◆ What to do:
Return the material word for word. Do not include pictures.

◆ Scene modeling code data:
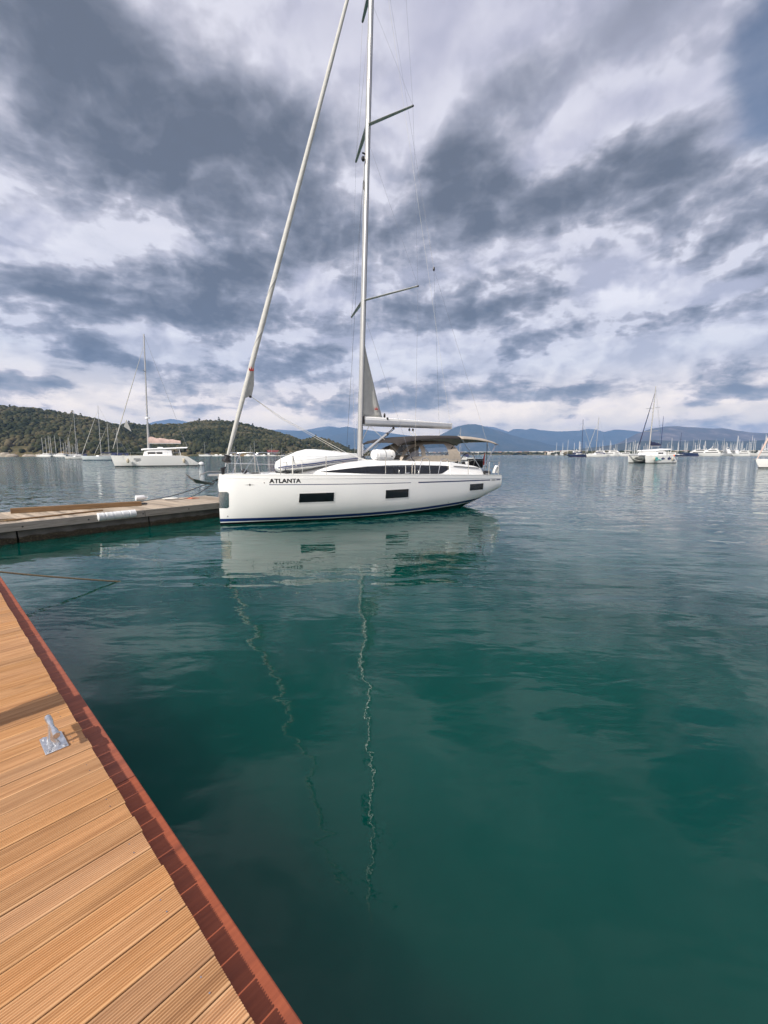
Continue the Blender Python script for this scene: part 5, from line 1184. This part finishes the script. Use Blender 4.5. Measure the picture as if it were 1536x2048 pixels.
for px, Y, k in sp_:
    if k in used_: o = dup(protos[k])
    else: o = protos[k]; used_.add(k)
    o.location = (at(px, 908, Y).x, Y, 0); o.rotation_euler = (0, random.uniform(-.02, .02), R(random.choice([80, 95, 265, 275, 100, 260])+random.uniform(-6, 6))); s_ = random.uniform(.88, 1.12); o.scale = (s_, s_, s_)
for k in range(len(protos)):
    if k not in used_: protos[k].location = (at(1500, 908, 600).x, 600, 0)
# ---- houses of the town
M['hw'] = mat('house_white', (.66, .63, .58), .8, noise_amt=.08); M['hr'] = mat('roof_tile', (.26, .16, .12), .85, noise_amt=.2); M['hcr'] = mat('house_cream', (.56, .47, .36), .8)
def house(w_, d_, h_, wm, flat, what):
    t = thing('house', what+' among the town houses on the far shore', 'house', (0, -60, 0), 0, 'pale houses of the town along the far shore')
    MB().box((0, 0, h_/2-1), (w_, d_, h_+2)).build('wall', M[wm], t)
    if flat: MB().box((0, 0, h_+.2), (w_+.6, d_+.6, .4)).build('roof', M['ltg'], t)
    else:
        r_ = MB(); r_.loft([[(x, -d_/2-.5, h_), (x, 0, h_+d_*.28), (x, d_/2+.5, h_)] for x in (-w_/2-.5, w_/2+.5)], True, True); r_.build('roof', M['hr'], t, smooth=False)
    wn = MB()
    for q in np.arange(-w_/2+1.6, w_/2-1, 2.8):
        for z in np.arange(1.6, h_-.6, 3.0): wn.box((q, -d_/2-.02, z), (1.2, .1, 1.3))
    wn.build('windows', M['glass'], t, smooth=False); return t
hp = [house(9, 8, 5, 'hw', False, 'white house with tiled roof'), house(12, 9, 7, 'hw', True, 'two-storey white flat-roofed block'), house(8, 7, 4, 'hcr', False, 'small cream cottage with tiled roof'), house(14, 10, 7, 'hw', True, 'wide white flat-roofed building'), house(18, 10, 5, 'hw', True, 'long low white building')]
hu = set()
for i in range(190):
    px = random.choice([random.uniform(820, 1160), random.uniform(900, 1140), random.uniform(1080, 1545)])
    dy = random.choice([random.uniform(20, 200), random.uniform(100, 900), random.uniform(300, 1500)]); Y = shoreY(px)+dy
    if i > 150: px = random.uniform(560, 900); Y = 1520+random.uniform(0, 300)
    k = random.randrange(5)
    if k in hu: o = dup(hp[k])
    else: o = hp[k]; hu.add(k)
    z = float(np.interp(Y-shoreY(px), rowsY, [0, .9, 1.2, 1.6, 3.5, 7, 14, 20])); o.location = (xz(px)*Y, Y, z); o.rotation_euler = (0, 0, random.uniform(-.5, .5))
# shoreline trees of the plain
Vs = []; Fs = []; off = 0
for i in range(1500):
    px = random.uniform(560, 1560); Y = shoreY(px)+random.choice([random.uniform(6, 60), random.uniform(20, 1500)]); r_ = random.uniform(2.5, 5)
    z = float(np.interp(Y-shoreY(px), rowsY, [0, .9, 1.2, 1.6, 3.5, 7, 14, 20]))
    V = IV*(1+.4*(rng.random((len(IV), 1))-.5))*np.array([r_*1.2, r_, r_*.8])+np.array([xz(px)*Y, Y, z+r_*.5]); Vs.append(V); Fs.append(IF+off); off += len(IV)
tag(np_mesh('shore_woodland', np.concatenate(Vs), np.concatenate(Fs), M['forest'], False), kind='stuff')

# ------------------------------------------------------------ added out-of-view pedestal that casts the plank shadow: built with the dock
# ------------------------------------------------------------ haze: real air over the bay
hm = bpy.data.materials.new('haze'); hm.use_nodes = True; t = hm.node_tree; t.nodes.clear()
pv = nd(t, 'ShaderNodeVolumePrincipled', {'Color': (.28, .49, .88, 1), 'Density': 1.3e-4, 'Anisotropy': 0.0})
oo = nd(t, 'ShaderNodeOutputMaterial'); t.links.new(pv.outputs[0], oo.inputs['Volume'])
hz_ = MB().box((0, 5400, 379), (30000, 13200, 762)).build('haze', hm, smooth=False); tag(hz_, kind='stuff')
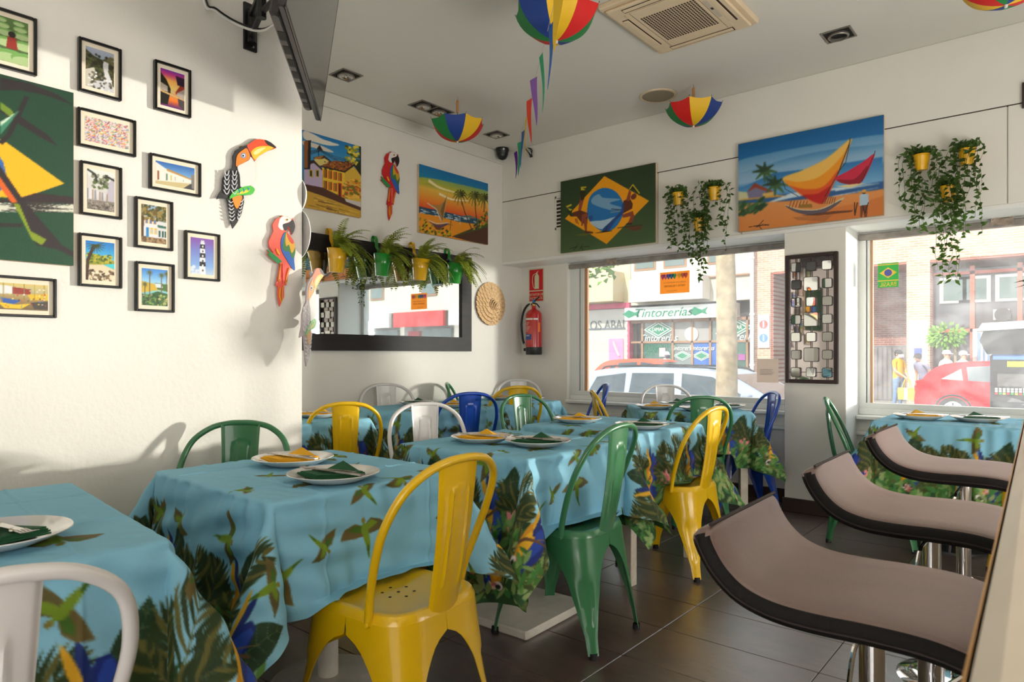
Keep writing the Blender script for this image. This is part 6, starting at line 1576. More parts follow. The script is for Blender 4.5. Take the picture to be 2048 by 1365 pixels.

◆ The result:
Continue the Blender Python script for this scene: part 5, from line 1184. This part finishes the script. Use Blender 4.5. Measure the picture as if it were 1536x2048 pixels.
for px, Y, k in sp_:
    if k in used_: o = dup(protos[k])
    else: o = protos[k]; used_.add(k)
    o.location = (at(px, 908, Y).x, Y, 0); o.rotation_euler = (0, random.uniform(-.02, .02), R(random.choice([80, 95, 265, 275, 100, 260])+random.uniform(-6, 6))); s_ = random.uniform(.88, 1.12); o.scale = (s_, s_, s_)
for k in range(len(protos)):
    if k not in used_: protos[k].location = (at(1500, 908, 600).x, 600, 0)
# ---- houses of the town
M['hw'] = mat('house_white', (.66, .63, .58), .8, noise_amt=.08); M['hr'] = mat('roof_tile', (.26, .16, .12), .85, noise_amt=.2); M['hcr'] = mat('house_cream', (.56, .47, .36), .8)
def house(w_, d_, h_, wm, flat, what):
    t = thing('house', what+' among the town houses on the far shore', 'house', (0, -60, 0), 0, 'pale houses of the town along the far shore')
    MB().box((0, 0, h_/2-1), (w_, d_, h_+2)).build('wall', M[wm], t)
    if flat: MB().box((0, 0, h_+.2), (w_+.6, d_+.6, .4)).build('roof', M['ltg'], t)
    else:
        r_ = MB(); r_.loft([[(x, -d_/2-.5, h_), (x, 0, h_+d_*.28), (x, d_/2+.5, h_)] for x in (-w_/2-.5, w_/2+.5)], True, True); r_.build('roof', M['hr'], t, smooth=False)
    wn = MB()
    for q in np.arange(-w_/2+1.6, w_/2-1, 2.8):
        for z in np.arange(1.6, h_-.6, 3.0): wn.box((q, -d_/2-.02, z), (1.2, .1, 1.3))
    wn.build('windows', M['glass'], t, smooth=False); return t
hp = [house(9, 8, 5, 'hw', False, 'white house with tiled roof'), house(12, 9, 7, 'hw', True, 'two-storey white flat-roofed block'), house(8, 7, 4, 'hcr', False, 'small cream cottage with tiled roof'), house(14, 10, 7, 'hw', True, 'wide white flat-roofed building'), house(18, 10, 5, 'hw', True, 'long low white building')]
hu = set()
for i in range(190):
    px = random.choice([random.uniform(820, 1160), random.uniform(900, 1140), random.uniform(1080, 1545)])
    dy = random.choice([random.uniform(20, 200), random.uniform(100, 900), random.uniform(300, 1500)]); Y = shoreY(px)+dy
    if i > 150: px = random.uniform(560, 900); Y = 1520+random.uniform(0, 300)
    k = random.randrange(5)
    if k in hu: o = dup(hp[k])
    else: o = hp[k]; hu.add(k)
    z = float(np.interp(Y-shoreY(px), rowsY, [0, .9, 1.2, 1.6, 3.5, 7, 14, 20])); o.location = (xz(px)*Y, Y, z); o.rotation_euler = (0, 0, random.uniform(-.5, .5))
# shoreline trees of the plain
Vs = []; Fs = []; off = 0
for i in range(1500):
    px = random.uniform(560, 1560); Y = shoreY(px)+random.choice([random.uniform(6, 60), random.uniform(20, 1500)]); r_ = random.uniform(2.5, 5)
    z = float(np.interp(Y-shoreY(px), rowsY, [0, .9, 1.2, 1.6, 3.5, 7, 14, 20]))
    V = IV*(1+.4*(rng.random((len(IV), 1))-.5))*np.array([r_*1.2, r_, r_*.8])+np.array([xz(px)*Y, Y, z+r_*.5]); Vs.append(V); Fs.append(IF+off); off += len(IV)
tag(np_mesh('shore_woodland', np.concatenate(Vs), np.concatenate(Fs), M['forest'], False), kind='stuff')

# ------------------------------------------------------------ added out-of-view pedestal that casts the plank shadow: built with the dock
# ------------------------------------------------------------ haze: real air over the bay
hm = bpy.data.materials.new('haze'); hm.use_nodes = True; t = hm.node_tree; t.nodes.clear()
pv = nd(t, 'ShaderNodeVolumePrincipled', {'Color': (.28, .49, .88, 1), 'Density': 1.3e-4, 'Anisotropy': 0.0})
oo = nd(t, 'ShaderNodeOutputMaterial'); t.links.new(pv.outputs[0], oo.inputs['Volume'])
hz_ = MB().box((0, 5400, 379), (30000, 13200, 762)).build('haze', hm, smooth=False); tag(hz_, kind='stuff')
Keep writing the Blender script for this image. This is part 6, starting at line 1576. More parts follow. The script is for Blender 4.5. Take the picture to be 2048 by 1365 pixels.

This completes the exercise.